GOAL — Wherever "recreates" appears in a line, copy that line.

MATERIAL TO PROCESS —
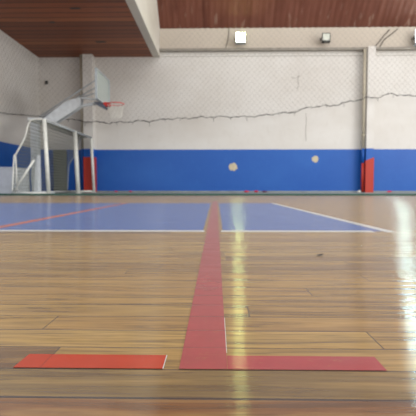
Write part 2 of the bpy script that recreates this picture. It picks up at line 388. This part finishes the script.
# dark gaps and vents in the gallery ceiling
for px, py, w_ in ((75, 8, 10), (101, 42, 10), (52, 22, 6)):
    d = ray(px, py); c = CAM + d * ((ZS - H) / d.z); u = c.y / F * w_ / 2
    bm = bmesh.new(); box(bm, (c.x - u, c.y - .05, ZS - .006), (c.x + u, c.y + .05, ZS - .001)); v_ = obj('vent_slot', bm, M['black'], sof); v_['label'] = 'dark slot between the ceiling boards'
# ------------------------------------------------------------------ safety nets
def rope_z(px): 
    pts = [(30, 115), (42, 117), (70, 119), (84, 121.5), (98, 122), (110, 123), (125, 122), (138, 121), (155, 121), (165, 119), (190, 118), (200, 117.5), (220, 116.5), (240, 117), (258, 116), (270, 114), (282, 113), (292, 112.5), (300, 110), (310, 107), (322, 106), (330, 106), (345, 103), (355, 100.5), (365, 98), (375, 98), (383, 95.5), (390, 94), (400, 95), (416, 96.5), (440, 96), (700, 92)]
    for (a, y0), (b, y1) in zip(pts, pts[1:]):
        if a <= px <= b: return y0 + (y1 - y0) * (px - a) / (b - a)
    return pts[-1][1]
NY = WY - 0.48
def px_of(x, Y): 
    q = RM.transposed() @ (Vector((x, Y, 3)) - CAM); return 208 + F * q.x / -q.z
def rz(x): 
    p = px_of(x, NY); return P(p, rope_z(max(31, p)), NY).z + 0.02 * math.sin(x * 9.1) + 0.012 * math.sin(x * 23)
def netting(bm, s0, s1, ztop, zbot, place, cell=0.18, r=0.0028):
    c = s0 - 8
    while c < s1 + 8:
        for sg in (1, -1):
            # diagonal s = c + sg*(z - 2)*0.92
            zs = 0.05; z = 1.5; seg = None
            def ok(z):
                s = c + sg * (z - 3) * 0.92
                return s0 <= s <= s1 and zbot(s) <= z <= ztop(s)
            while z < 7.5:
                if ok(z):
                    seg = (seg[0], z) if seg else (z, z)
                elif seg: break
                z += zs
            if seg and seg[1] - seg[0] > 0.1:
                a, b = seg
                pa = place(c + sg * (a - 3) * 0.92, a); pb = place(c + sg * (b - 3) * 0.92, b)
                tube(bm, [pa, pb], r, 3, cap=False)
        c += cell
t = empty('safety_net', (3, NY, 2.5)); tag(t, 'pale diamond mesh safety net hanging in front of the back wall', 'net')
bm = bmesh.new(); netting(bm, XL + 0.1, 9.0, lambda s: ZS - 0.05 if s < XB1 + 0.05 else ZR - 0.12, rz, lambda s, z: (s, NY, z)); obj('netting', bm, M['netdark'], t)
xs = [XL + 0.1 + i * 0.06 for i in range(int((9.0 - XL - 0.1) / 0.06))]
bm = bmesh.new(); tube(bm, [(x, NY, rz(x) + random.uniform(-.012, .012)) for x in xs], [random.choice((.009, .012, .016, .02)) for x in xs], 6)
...
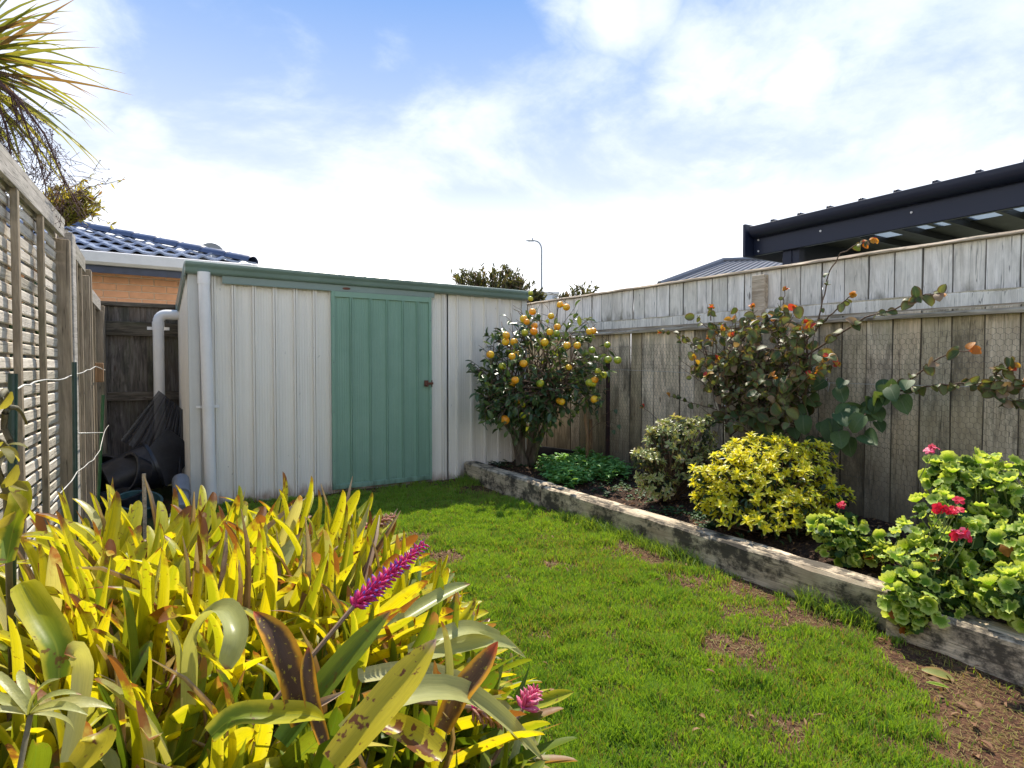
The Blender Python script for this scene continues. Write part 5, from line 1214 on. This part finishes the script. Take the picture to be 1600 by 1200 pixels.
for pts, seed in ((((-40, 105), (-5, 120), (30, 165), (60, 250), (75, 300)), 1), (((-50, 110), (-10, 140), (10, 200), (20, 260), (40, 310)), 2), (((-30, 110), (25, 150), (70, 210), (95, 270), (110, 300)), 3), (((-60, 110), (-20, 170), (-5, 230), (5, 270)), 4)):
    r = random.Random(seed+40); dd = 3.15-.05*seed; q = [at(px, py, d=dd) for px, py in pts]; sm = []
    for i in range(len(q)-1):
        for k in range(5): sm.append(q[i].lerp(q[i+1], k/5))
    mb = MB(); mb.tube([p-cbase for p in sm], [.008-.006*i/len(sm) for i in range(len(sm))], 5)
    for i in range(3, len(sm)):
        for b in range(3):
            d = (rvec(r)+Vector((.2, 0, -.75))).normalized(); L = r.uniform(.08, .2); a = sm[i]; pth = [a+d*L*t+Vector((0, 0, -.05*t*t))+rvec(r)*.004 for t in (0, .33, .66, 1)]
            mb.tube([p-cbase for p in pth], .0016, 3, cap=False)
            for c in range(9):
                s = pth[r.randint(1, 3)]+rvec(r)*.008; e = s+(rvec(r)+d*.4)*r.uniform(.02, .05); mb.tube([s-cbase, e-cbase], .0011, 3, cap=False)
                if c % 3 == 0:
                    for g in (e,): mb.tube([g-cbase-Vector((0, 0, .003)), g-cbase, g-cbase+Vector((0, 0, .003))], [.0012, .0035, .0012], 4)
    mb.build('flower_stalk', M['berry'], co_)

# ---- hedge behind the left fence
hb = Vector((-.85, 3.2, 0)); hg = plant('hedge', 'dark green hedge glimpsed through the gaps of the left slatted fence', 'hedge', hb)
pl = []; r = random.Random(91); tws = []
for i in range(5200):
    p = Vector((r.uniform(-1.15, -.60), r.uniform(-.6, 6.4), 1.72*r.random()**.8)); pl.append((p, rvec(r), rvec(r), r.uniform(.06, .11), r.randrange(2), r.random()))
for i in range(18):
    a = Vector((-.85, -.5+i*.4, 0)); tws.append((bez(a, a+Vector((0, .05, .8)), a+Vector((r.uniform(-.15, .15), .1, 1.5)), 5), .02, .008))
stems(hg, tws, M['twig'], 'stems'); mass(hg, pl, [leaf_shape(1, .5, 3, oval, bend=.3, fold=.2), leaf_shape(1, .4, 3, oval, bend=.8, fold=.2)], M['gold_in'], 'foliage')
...
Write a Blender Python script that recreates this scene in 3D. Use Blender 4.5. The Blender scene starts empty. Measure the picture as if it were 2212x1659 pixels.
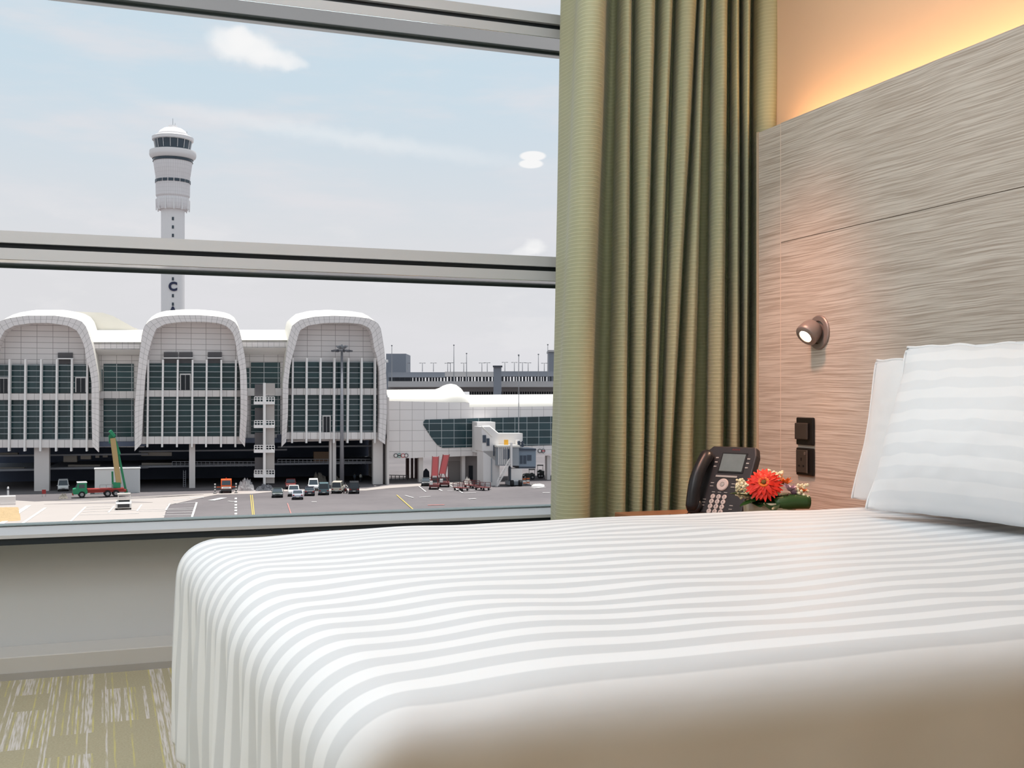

WORKED SOLUTION —
Write part 2 of the bpy script that recreates this picture. It picks up at line 388. This part finishes the script.
Write a Blender Python script that recreates this scene in 3D. Use Blender 4.5. The Blender scene starts empty. Measure the picture as if it were 2212x1659 pixels.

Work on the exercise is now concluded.